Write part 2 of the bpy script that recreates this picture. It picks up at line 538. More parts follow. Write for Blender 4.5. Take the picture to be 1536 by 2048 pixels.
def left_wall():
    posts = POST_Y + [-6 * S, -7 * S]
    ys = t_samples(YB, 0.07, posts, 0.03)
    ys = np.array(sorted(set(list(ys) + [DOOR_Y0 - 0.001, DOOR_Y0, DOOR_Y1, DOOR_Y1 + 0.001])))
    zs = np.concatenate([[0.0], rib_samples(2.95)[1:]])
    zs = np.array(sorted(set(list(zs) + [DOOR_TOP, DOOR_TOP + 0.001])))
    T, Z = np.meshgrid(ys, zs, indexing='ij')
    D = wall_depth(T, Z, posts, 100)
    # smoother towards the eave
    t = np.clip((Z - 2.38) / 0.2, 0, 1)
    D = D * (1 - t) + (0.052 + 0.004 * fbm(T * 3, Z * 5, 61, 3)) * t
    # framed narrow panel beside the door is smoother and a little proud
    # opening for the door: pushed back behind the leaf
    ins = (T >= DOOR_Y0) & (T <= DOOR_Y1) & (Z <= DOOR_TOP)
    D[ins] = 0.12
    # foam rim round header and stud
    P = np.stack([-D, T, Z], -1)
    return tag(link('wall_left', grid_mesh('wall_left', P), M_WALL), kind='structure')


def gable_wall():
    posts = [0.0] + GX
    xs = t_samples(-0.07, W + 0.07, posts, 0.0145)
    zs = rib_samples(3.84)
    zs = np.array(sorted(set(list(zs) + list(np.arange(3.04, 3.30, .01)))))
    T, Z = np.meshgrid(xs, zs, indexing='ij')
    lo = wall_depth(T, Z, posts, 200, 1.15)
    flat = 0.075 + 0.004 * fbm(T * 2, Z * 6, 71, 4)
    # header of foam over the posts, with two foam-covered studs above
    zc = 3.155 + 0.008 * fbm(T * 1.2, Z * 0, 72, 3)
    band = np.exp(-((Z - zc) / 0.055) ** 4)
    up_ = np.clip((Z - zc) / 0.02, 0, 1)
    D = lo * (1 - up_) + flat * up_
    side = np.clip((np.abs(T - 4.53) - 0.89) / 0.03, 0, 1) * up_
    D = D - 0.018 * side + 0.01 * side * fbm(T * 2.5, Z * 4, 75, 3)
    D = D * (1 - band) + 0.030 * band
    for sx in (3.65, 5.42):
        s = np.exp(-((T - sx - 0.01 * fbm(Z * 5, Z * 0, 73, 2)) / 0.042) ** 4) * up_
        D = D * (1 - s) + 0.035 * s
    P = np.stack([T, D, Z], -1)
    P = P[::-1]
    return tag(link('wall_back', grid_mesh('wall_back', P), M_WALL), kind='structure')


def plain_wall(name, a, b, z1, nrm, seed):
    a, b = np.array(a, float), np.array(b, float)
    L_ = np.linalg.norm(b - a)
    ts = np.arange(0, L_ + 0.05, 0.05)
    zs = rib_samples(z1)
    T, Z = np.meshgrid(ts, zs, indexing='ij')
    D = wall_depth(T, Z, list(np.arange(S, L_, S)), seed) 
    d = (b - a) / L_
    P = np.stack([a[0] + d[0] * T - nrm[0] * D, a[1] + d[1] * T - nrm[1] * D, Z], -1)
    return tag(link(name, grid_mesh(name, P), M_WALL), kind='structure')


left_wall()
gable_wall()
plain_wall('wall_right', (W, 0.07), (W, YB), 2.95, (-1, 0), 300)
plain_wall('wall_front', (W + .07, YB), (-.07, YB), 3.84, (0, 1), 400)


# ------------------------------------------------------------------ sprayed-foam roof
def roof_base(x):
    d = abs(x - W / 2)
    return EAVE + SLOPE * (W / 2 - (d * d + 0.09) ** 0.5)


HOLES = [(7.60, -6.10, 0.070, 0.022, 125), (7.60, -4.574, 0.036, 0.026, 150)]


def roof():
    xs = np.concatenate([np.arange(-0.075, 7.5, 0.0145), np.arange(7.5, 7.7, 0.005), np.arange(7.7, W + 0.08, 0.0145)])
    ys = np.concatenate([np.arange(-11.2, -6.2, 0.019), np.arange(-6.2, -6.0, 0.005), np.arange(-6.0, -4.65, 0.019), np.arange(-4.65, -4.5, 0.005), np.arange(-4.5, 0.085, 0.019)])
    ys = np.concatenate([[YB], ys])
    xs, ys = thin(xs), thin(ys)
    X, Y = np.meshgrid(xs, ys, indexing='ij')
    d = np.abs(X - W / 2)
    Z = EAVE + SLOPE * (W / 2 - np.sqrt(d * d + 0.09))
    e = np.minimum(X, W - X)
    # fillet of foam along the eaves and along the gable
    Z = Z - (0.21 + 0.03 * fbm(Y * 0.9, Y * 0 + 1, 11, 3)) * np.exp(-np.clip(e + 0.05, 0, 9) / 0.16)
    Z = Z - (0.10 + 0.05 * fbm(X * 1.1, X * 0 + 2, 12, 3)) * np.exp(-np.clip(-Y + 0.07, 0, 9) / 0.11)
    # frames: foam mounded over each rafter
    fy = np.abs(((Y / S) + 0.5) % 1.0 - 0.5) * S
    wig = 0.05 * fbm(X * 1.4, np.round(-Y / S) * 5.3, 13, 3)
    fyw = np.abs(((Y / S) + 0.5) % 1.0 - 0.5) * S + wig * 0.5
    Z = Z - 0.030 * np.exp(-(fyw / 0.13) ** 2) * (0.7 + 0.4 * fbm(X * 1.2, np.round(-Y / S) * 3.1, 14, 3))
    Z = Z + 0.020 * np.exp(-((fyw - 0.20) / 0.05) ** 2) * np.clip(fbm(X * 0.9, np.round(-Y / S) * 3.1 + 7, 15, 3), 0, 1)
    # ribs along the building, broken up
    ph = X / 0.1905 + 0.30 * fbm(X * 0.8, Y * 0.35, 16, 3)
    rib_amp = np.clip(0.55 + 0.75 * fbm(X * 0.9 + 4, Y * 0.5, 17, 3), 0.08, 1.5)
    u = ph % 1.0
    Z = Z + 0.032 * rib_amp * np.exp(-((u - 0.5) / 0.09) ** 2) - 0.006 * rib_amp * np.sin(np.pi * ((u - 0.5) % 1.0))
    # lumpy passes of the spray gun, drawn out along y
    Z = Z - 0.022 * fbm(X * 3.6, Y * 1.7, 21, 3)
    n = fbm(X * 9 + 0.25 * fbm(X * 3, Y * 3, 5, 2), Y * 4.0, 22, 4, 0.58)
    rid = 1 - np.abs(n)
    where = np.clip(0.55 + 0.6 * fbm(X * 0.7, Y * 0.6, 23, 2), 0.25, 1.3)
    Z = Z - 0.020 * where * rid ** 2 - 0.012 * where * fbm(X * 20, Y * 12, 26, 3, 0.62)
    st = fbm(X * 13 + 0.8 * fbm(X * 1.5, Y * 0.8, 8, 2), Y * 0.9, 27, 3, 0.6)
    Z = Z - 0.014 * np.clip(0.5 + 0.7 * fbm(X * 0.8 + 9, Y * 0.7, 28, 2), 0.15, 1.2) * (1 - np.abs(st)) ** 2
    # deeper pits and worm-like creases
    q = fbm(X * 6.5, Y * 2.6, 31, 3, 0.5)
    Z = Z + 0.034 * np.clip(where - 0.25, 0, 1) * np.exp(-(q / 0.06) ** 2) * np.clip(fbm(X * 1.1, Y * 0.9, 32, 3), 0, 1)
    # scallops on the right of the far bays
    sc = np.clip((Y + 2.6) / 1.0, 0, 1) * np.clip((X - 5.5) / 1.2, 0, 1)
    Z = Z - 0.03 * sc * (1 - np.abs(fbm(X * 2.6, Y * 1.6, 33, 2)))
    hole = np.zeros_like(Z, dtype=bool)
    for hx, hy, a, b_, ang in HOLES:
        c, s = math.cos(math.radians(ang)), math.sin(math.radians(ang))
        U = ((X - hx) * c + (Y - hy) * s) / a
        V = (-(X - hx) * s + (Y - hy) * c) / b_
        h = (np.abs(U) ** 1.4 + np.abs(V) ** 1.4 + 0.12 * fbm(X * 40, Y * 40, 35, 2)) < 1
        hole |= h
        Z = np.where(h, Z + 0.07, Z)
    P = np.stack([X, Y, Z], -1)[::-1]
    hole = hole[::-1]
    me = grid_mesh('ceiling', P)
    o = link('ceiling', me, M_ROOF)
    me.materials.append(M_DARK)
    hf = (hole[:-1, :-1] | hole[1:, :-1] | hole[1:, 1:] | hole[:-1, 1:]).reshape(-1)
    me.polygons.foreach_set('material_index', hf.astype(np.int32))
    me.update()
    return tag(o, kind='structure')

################

## Task brief
Please write out the material word for word from its first line through the line holding "grid_mesh('wall_left', P), M_WALL), kind='structure')", including both, and no line past it.

## Written solution
Write part 2 of the bpy script that recreates this picture. It picks up at line 538. More parts follow. Write for Blender 4.5. Take the picture to be 1536 by 2048 pixels.
def left_wall():
    posts = POST_Y + [-6 * S, -7 * S]
    ys = t_samples(YB, 0.07, posts, 0.03)
    ys = np.array(sorted(set(list(ys) + [DOOR_Y0 - 0.001, DOOR_Y0, DOOR_Y1, DOOR_Y1 + 0.001])))
    zs = np.concatenate([[0.0], rib_samples(2.95)[1:]])
    zs = np.array(sorted(set(list(zs) + [DOOR_TOP, DOOR_TOP + 0.001])))
    T, Z = np.meshgrid(ys, zs, indexing='ij')
    D = wall_depth(T, Z, posts, 100)
    # smoother towards the eave
    t = np.clip((Z - 2.38) / 0.2, 0, 1)
    D = D * (1 - t) + (0.052 + 0.004 * fbm(T * 3, Z * 5, 61, 3)) * t
    # framed narrow panel beside the door is smoother and a little proud
    # opening for the door: pushed back behind the leaf
    ins = (T >= DOOR_Y0) & (T <= DOOR_Y1) & (Z <= DOOR_TOP)
    D[ins] = 0.12
    # foam rim round header and stud
    P = np.stack([-D, T, Z], -1)
    return tag(link('wall_left', grid_mesh('wall_left', P), M_WALL), kind='structure')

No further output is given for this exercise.